Hayalet dediğin çeşit çeşittir
DİLİMİZDE hayalet karşılığı olarak kullanılan ama şimdi çoğunu unuttuğumuz bazı kelimeler vardır. İşte, bunların birkaçı:
GULYABANİ: Farsça
‘gol-i beyábáni’ sözünden gelir ve insanın ansızın karşısına çıkan hayalet ve hortlak anlamında kullanılır.
Hüseyin Rahmi Gürpınar’ın 1912’de yayınlanan aynı isimli romanı, gulyabani ve hortlak inançlarını ele alıp bu inanışlarla ince bir şekilde alay etmiştir.
KARAKONCOLOS: Rumca
‘klikantzaris’ kelimesinden gelir ve yine hayalet ve hortlak karşılığıdır. İstanbul folklorunda, karşısına ansızın karakoncolos çıkanlar hortlağın saldırısından kurtulmak için içerisinde mutlaka
‘kara’ kelimesinin geçtiği bir söz söylemek zorundadırlar.
ÇARŞAMBAKARISI: Dişi hortlaklara verilen isimdir. Bu söz üstübaşı dağınık, pasaklı ve pejmürde kadınlar hakkında da kullanılır.
ECİNNİ: Arapça’da
‘cin’ kelimesinin çoğulu olan
‘ecinne’ sözünden gelir. Boş ve metruk mahallerde yaşadığına ve buralardan geçen insanların birdenbire karşısına çıktığına inanılan hayaletlere
‘ecinni’ denir. Ecinnilerin hırsızlık yaptıkları, evlerden ufak-tefek eşya çaldıkları söylenir.

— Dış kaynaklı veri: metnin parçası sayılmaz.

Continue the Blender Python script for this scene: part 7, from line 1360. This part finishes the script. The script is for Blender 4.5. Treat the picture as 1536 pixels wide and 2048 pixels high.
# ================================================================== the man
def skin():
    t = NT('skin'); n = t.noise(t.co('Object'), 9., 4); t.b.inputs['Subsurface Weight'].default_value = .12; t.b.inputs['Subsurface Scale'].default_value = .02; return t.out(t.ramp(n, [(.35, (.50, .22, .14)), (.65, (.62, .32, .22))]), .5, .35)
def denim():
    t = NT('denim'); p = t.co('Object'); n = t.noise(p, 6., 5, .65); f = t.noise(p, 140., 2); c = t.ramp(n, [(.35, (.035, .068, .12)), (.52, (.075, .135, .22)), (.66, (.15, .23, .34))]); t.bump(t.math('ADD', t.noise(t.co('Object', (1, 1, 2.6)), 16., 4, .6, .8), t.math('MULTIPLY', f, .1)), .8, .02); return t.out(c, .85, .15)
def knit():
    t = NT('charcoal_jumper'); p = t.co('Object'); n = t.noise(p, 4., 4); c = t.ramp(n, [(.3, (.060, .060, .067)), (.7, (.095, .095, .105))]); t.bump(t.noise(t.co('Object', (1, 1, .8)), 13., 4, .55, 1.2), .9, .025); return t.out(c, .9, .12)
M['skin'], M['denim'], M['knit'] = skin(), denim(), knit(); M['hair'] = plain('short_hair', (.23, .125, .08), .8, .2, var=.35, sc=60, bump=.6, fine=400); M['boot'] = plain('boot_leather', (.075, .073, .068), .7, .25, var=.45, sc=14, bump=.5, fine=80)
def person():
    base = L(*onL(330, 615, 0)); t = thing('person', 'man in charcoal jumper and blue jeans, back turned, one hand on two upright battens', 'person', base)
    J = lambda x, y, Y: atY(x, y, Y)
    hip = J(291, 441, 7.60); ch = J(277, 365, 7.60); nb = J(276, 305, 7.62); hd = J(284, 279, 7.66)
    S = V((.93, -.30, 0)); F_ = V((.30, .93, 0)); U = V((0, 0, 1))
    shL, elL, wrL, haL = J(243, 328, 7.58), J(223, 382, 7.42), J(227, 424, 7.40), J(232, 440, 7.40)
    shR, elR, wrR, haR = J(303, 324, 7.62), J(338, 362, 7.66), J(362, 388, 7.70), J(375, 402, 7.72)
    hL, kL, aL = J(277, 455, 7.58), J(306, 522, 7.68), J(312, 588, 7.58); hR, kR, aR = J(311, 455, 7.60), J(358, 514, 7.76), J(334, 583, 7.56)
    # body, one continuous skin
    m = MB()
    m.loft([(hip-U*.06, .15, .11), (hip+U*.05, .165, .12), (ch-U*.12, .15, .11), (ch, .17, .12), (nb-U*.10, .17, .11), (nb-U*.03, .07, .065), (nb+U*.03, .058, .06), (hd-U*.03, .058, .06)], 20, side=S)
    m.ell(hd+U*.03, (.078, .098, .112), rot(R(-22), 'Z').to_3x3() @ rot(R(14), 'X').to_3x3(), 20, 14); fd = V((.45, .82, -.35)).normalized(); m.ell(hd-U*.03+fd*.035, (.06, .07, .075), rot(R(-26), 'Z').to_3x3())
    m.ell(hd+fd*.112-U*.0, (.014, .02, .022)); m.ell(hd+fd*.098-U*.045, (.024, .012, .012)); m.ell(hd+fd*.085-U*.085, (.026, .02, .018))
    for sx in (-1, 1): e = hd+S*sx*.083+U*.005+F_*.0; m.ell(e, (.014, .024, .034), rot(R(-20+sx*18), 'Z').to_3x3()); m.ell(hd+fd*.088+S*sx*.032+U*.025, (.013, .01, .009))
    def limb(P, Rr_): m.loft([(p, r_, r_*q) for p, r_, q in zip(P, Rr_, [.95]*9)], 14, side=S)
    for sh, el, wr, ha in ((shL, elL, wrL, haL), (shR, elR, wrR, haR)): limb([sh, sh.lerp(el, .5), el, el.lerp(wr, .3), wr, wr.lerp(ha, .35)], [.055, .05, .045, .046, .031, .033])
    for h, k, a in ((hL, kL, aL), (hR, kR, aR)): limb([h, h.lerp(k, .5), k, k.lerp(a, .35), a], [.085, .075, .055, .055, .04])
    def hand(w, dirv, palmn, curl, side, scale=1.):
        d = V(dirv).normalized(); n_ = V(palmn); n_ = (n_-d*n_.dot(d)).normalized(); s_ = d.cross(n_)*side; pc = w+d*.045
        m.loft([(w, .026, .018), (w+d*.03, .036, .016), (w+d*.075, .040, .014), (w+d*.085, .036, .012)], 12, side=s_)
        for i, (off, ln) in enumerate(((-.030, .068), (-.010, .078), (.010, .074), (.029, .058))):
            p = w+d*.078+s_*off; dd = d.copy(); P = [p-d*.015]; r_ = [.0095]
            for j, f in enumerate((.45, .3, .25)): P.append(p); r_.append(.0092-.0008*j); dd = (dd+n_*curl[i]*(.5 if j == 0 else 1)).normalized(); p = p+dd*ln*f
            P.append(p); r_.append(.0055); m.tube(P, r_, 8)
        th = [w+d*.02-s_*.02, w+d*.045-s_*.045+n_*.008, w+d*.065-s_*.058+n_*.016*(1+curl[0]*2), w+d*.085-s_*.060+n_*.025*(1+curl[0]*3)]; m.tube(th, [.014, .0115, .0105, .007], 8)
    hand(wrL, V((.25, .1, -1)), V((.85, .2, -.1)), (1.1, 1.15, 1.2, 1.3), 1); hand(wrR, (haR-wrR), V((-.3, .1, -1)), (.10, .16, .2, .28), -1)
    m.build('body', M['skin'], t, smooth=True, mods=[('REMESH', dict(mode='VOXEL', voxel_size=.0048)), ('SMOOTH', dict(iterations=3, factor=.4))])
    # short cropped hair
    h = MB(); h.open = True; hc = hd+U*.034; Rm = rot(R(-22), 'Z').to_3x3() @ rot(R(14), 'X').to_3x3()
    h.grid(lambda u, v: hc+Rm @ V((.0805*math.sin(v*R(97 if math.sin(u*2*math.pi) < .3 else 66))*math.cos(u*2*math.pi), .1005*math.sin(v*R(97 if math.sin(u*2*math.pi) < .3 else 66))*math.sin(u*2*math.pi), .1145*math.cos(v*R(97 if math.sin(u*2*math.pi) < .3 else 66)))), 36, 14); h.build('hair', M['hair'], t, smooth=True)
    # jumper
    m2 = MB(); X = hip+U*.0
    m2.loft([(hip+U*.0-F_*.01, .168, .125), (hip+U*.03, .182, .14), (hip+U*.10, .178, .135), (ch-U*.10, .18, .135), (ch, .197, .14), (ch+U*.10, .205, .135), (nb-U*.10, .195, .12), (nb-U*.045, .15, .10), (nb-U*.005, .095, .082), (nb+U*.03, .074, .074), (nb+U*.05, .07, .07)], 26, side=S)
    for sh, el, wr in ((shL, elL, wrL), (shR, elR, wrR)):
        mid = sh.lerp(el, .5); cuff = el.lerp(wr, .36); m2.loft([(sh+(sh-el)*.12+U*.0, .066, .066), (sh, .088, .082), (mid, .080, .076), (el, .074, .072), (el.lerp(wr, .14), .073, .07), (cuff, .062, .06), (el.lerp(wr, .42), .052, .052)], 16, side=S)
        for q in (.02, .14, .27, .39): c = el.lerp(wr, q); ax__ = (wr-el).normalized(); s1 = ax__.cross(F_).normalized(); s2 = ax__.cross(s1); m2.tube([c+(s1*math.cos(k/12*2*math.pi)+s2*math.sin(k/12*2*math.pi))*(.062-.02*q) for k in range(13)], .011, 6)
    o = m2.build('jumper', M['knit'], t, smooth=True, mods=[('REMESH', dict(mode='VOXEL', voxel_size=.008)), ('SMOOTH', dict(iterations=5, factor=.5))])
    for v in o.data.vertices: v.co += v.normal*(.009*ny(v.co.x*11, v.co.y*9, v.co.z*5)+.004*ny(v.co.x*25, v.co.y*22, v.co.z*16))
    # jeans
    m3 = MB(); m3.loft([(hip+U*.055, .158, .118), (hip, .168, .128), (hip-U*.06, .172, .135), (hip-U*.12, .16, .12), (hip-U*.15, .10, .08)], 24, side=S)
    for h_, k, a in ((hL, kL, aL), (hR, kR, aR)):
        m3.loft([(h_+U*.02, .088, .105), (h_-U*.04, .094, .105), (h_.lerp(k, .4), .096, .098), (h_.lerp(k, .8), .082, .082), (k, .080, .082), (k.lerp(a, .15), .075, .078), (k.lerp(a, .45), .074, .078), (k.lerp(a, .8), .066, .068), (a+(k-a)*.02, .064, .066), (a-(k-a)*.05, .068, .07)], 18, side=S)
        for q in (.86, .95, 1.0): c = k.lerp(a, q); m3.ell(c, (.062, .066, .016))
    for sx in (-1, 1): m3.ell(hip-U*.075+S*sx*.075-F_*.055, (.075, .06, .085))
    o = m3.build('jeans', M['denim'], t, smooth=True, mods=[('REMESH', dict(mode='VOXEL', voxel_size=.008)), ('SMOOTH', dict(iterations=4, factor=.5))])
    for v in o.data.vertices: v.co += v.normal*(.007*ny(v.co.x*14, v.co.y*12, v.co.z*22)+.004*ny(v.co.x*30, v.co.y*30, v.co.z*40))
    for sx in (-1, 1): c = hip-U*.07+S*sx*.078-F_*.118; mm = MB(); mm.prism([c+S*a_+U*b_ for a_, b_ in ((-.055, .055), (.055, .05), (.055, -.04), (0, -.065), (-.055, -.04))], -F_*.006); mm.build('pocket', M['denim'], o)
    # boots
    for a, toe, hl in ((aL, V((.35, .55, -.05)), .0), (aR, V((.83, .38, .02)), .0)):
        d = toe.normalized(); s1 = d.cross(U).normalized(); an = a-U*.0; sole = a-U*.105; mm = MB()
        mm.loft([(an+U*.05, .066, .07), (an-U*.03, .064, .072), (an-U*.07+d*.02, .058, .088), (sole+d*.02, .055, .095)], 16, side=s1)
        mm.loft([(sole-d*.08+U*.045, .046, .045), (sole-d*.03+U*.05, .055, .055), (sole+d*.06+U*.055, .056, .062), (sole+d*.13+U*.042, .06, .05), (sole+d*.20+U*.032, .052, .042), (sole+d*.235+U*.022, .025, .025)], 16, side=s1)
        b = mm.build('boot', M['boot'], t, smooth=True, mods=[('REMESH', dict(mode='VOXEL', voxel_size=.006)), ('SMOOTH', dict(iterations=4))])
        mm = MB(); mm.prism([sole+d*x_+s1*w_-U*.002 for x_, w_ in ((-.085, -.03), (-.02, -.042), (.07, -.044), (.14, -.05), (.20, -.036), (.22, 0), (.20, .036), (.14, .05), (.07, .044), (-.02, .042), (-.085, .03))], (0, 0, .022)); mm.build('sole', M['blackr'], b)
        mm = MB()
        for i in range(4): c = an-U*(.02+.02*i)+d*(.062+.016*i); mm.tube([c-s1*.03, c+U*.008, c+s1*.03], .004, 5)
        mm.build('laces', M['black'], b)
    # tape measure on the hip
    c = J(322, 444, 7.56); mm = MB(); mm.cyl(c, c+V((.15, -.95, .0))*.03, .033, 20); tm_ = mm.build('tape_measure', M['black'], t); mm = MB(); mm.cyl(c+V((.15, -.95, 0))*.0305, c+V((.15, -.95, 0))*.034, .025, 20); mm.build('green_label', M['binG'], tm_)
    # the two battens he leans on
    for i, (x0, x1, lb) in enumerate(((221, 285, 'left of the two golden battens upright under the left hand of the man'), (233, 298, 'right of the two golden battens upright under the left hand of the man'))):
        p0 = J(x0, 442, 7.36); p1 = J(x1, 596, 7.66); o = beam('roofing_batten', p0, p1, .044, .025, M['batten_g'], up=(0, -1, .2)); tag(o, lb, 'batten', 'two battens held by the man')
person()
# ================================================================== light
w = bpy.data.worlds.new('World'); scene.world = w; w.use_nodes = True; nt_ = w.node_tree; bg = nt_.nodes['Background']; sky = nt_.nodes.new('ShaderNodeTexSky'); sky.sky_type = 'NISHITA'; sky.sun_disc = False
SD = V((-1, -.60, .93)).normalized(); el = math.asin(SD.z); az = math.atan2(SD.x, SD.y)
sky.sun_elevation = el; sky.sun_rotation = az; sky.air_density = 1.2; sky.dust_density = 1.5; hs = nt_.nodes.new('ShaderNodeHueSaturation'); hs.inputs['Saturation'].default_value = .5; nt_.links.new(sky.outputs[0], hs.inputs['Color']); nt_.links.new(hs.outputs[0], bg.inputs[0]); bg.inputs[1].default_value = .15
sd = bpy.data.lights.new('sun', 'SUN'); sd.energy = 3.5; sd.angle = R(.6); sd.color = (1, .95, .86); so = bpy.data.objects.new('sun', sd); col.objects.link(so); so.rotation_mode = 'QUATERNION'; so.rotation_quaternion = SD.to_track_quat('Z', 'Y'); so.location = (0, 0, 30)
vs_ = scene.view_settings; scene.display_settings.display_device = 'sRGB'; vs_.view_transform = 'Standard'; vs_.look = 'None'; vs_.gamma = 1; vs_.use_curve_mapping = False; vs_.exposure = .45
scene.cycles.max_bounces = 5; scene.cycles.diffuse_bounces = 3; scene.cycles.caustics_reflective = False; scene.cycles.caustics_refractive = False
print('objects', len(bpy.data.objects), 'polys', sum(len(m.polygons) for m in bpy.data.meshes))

ALBASTI: Lohusa kadınlarda doğumdan hemen sonra görülen ve yeni doğmuş çocuklarda da rastlanan ateşli bir hastalıktır. Albastı aslında bir mikroptan kaynaklanır ama halk arasında yeni doğum yapmış kadının yedi gün boyunca tekbaşına bırakılması üzerine kadına veya çocuğa
‘alkarası’ adında bir cinin musallat olduğuna ve hastalığı bu cinin yarattığına inanılır.